* _What the task asks_: Assemble all lines in which the string "script" appears.
§ §
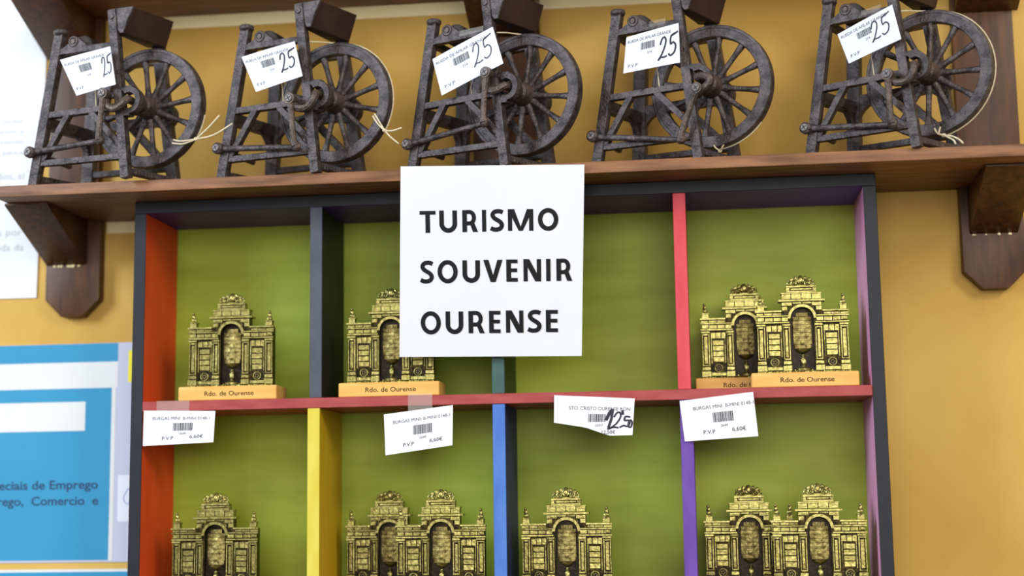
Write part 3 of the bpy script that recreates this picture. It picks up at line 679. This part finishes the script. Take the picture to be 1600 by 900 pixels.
def tie(root, kn, tails, label, a_end, a_start, start=True):
    """thin string looped over the tread and knotted"""
    t = thing('string_tie', label, 'string', root.location, root.rotation_euler.z, 'strings tied around the wheels')
    b = MB(); r = WR + .6; path = []; start = a_start > 80
    if start: path = [(70, 4.5, 104.5), (76, 14, 106.2)]
    for i in range(31):
        a = math.radians(a_start + (a_end - a_start) * i / 30); path.append((WX + r * math.cos(a), WY + 2.2, WZ + r * math.sin(a)))
    b.tube(path, .55, 6); b.build('loop', 'string', t)
    kx, kz = kn; b = MB(); b.ball((kx, WY - 4, kz), 1.7, 1.5, 1.5, 8, 6, .15)
    for tl in tails: b.tube(smooth_path([(kx, WY - 4, kz)] + list(tl), 5), .62, 6)
    b.build('knot', 'string', t)
    return t

ZS = 8.85
CARTS = [  # x, y, yaw (deg), crank pin, treadle end, spoke phase, label
    (-354.0, -31.8, 10.98, (67.8, 63.8), (62, 29), 6.8, 'dark cast iron grinder cart leftmost on the shelf, beside the white wall notice'),
    (-208.6, -18.5, 14.0, (65.9, 55.8), (67.8, 19.8), -13.9, 'dark cast iron grinder cart between the leftmost cart and the one above the paper sign'),
    (-62.5, -5.6, 20.94, (72.6, 69.6), (67.3, 33), -8.7, 'dark cast iron grinder cart with spoked wheel standing directly above the white paper sign'),
    (79.0, -5.4, 19.56, (85.8, 49.3), (70, 14.2), -10.4, 'dark cast iron grinder cart just right of the paper sign, crank lowered'),
    (238.2, -2.4, 27.17, (66.8, 53.5), (66.3, 18), -4.2, 'dark cast iron grinder cart rightmost on the shelf in front of the brown post')]
TAGC = [[(27.2, 95.0), (71.4, 100.9), (76.6, 70.7), (42.3, 65.3)], [(22.2, 94.0), (68.2, 100.8), (74.9, 73.0), (34.9, 65.2)], [(24.9, 87.7), (77.4, 104.7), (85.7, 75.4), (32.5, 58.3)],
        [(30.9, 96.6), (72.5, 101.3), (72.6, 71.4), (27.4, 69.4)], [(29.5, 90.9), (72.0, 105.1), (77.2, 78.6), (37.0, 67.5)]]
TAGS = [((.78, .2, .25, .55), .95, None, 'white price tag on the leftmost grinder cart, its number scrawled at the right edge'),
        ((.66, .2, .36, .55), 1.25, None, 'white price tag reading 25 on the cart left of the paper sign'),
        ((.62, .16, .38, .6), .9, (45, 108.5, 66, 109.3), 'steeply tilted white price tag reading 25 above the paper sign'),
        ((.66, .24, .38, .62), 1.3, (47, 108.5, 60, 109), 'almost level white price tag reading bold 25 right of the paper sign'),
        ((.56, .16, .42, .6), 1.0, (46, 107.5, 61, 109.5), 'tilted white price tag reading 25 on the rightmost grinder cart')]
c0 = make_cart(); roots = []
for i in range(5): roots.append(c0 if i == 0 else copy_tree(c0))
for i, (x, y, yw, pin, end, ph, lab) in enumerate(CARTS):
    r = roots[i]; r.location = (x * .001, y * .001, ZS * .001); r.rotation_euler = (0, 0, math.radians(-yw))
    r['label'] = lab; r['group'] = 'cast iron grinder carts on the shelf'
    for ch in r.children:
        if ch.name.startswith('wheel'): ch.rotation_euler = (0, math.radians(-ph), 0)
    moving(r, pin, end)
    tag_card(r, TAGC[i], TAGS[i][0], TAGS[i][3], TAGS[i][1], TAGS[i][2])
TIES = [((127.5, 31), [[(116, 20, 30), (109.5, 19.5, 31.5)], [(117, 21, 28), (108.5, 19.5, 29)], [(138, 22, 39), (146.5, 24, 48.5)], [(143, 22, 33), (157.5, 24, 41)]], 'cream string tied round the wheel of the leftmost cart, two long tails sticking out', -34, -10),
        ((127.5, 33), [[(124, 20, 40), (120.5, 19.5, 46)], [(123, 20, 38), (119, 19.5, 44.5)], [(134, 22, 32), (141, 24, 34)], [(133, 22, 27), (138.5, 24, 22)]], 'cream string tied round the second wheel from the left, knot at the lower right rim', -32, 86),
        None,
        ((90, 9.5), [[(88, 20, 11), (86.2, 19.6, 13.5)], [(92, 20, 10.5), (94, 19.6, 13)]], 'cream string knotted under the wheel of the cart right of the paper sign', -83, -40),
        ((93.5, 11.5), [[(90, 19.8, 13), (88, 19.6, 17)], [(91, 20, 13), (92.5, 19.6, 17.5)], [(101, 18, 9), (107, 16, 5), (110, 14, 1.6)], [(99, 17, 8), (103, 15, 5), (105, 13, 1.6)]], 'cream string round the wheel of the rightmost cart, tails lying on the shelf', -79, 86)]
for i, q in enumerate(TIES):
    if q: tie(roots[i], q[0], q[1], q[2], q[3], q[4])
    else:
        t = thing('string_tie', 'short cream string from the tag to the wheel top of the cart above the sign', 'string', roots[i].location, roots[i].rotation_euler.z, 'strings tied around the wheels')
        b = MB(); b.tube([(70, 4.5, 105.5), (76, 14, 107), (83, WY, WZ + WR + .8), (90, WY, WZ + WR + .2)], .55, 6); b.build('loop', 'string', t)

# ------------------------------------------------------------------ papers on the wall at the left
def wallcard(x0, x1, z0, z1, y=74.9, rot=0): return Card([(x0, y, z1), (x1, y, z1), (x1, y, z0), (x0, y, z0)])
n_ = thing('wall_notice', 'large white printed notice on the wall behind the left shelf bracket', 'notice', (-.5, .076, .05))
NB = Card([(-610, 74.6, 246), (-394.5, 74.6, 240), (-398.0, 74.6, -62.3), (-613, 74.6, -62)])
b = MB(); NB.sheet(b, 4, 4, .3); G(b, 'sheet', 'paper', n_, (-500, 76, 50))
b = MB()
def nline(body, xr, z, h, wd, bold=0):
    u = lambda x: (x + 610 + (246 - z) * .011) / 215.0
    NB.text(b, body, u(xr - wd), u(xr), (244 - z) / 306.0, h, bold)
for body, xr, z, h, wd in (('conta o seu titular', -414, 90.5, 3.4, 62), ('os traballos repetir a', -414, 81.5, 3.4, 66), ('obradoiros artesanais', -414, 72.5, 3.4, 66), ('publicas como para a', -414, 63, 3.4, 64), ('oficios medios, el', -412.5, 41, 6.4, 62), ('quere vivir a', -411.5, 26, 6.2, 50), ('e feitas por', -413, -8, 6.2, 46), ('a arte da roda da', -411, -21, 6.2, 66)):
    if z == -8: G(b, 'print', 'ink_pale', n_, (-500, 76, 50)); b = MB()
    nline(body, xr, z, h, wd)
G(b, 'print', 'ink_pale', n_, (-500, 76, 50))

p_ = thing('wall_poster', 'blue and lilac printed poster on the wall left of the compartment case', 'poster', (-.45, .076, -.19))
def PC(mb, name, m): return G(mb, name, m, p_, (-450, 76, -190))
PB = wallcard(-660, -290, -281, -102, 75.2)
u = lambda x: (x + 660) / 370.0; v = lambda z: (-102 - z) / 179.0
b = MB(); PB.sheet(b, 2, 2, .3); PC(b, 'sheet', 'poster_lilac')
b = MB(); PB.rect(b, 0, u(-325.8), v(-102.2), v(-117.6), .1); PB.rect(b, 0, u(-330.4), v(-139.2), v(-279.3), .1); PC(b, 'blue_field', 'poster_blue')
b = MB(); PB.rect(b, 0, u(-325.5), v(-117.6), v(-139.2), .1); PB.rect(b, 0, u(-352.8), v(-150.3), v(-174.2), .2); PB.rect(b, u(-330.4), u(-327), v(-139.4), v(-279.6), .1); PC(b, 'white_band', 'poster_band')
b = MB(); PB.text(b, 'Centros Especiais de Emprego', u(-484), u(-340.4), v(-221.6), 7.4, .016, .25)
PB.text(b, 'Emprego,  Comercio  e', u(-446), u(-340), v(-234.6), 7.4, .016, .25); PC(b, 'lettering', 'poster_text')
b = MB(); PB.rect(b, u(-316.8), u(-300), v(-108.8), v(-135), .1); PC(b, 'yellow_mark', 'poster_yellow')
b = MB(); PB.rect(b, u(-323.5), u(-300), v(-211), v(-248.5), .1); eb = PC(b, 'emblem_panel', 'paper_cool')
b = MB(); E0 = [(-316.5, -234), (-318.5, -230), (-316.5, -225), (-313.5, -222), (-312.5, -228), (-313.8, -234)]
PB.line(b, smooth_path([(u(x), v(z)) for x, z in E0 + E0[:1]], 5), .8, .25); G(b, 'emblem', 'emblem_ink', eb, (-450, 76, -190))
q_ = thing('wall_poster', 'second blue poster with a white top edge, below the blue and lilac poster', 'poster', (-.45, .076, -.4))
PB2 = wallcard(-660, -290, -470, -286.5, 75.2)
b = MB(); PB2.sheet(b, 2, 2, .3); G(b, 'sheet', 'poster_band', q_, (-450, 76, -400))
b = MB(); PB2.rect(b, 0, 1, .012, .9, .1); G(b, 'blue_field', 'poster_blue', q_, (-450, 76, -400))
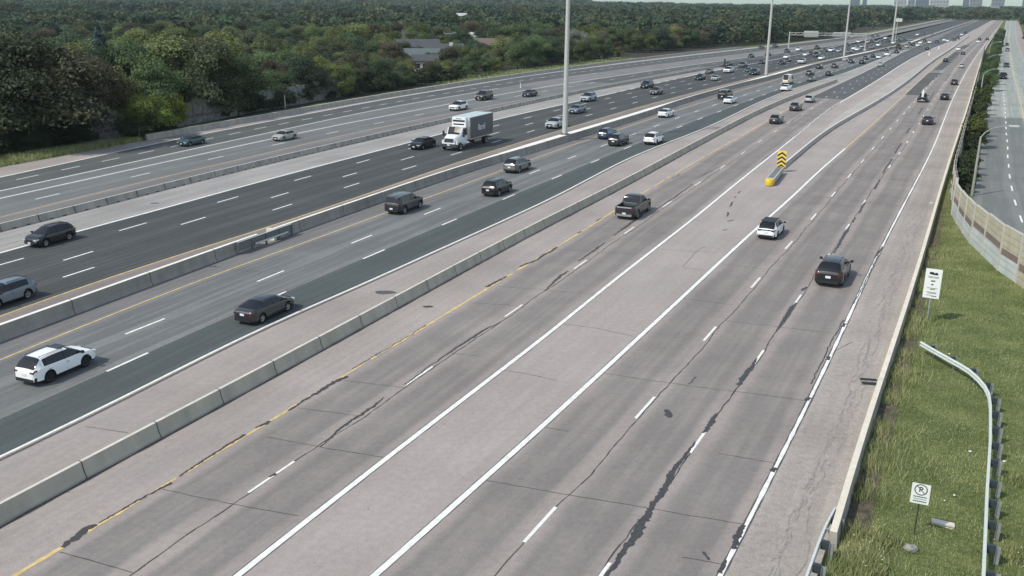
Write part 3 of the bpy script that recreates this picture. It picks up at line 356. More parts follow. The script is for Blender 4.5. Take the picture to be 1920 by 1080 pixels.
§ §
* _Exercise result_:
Write part 3 of the bpy script that recreates this picture. It picks up at line 679. This part finishes the script. Take the picture to be 1600 by 900 pixels.
Write part 3 of the bpy script that recreates this picture. It picks up at line 356. More parts follow. The script is for Blender 4.5. Take the picture to be 1920 by 1080 pixels.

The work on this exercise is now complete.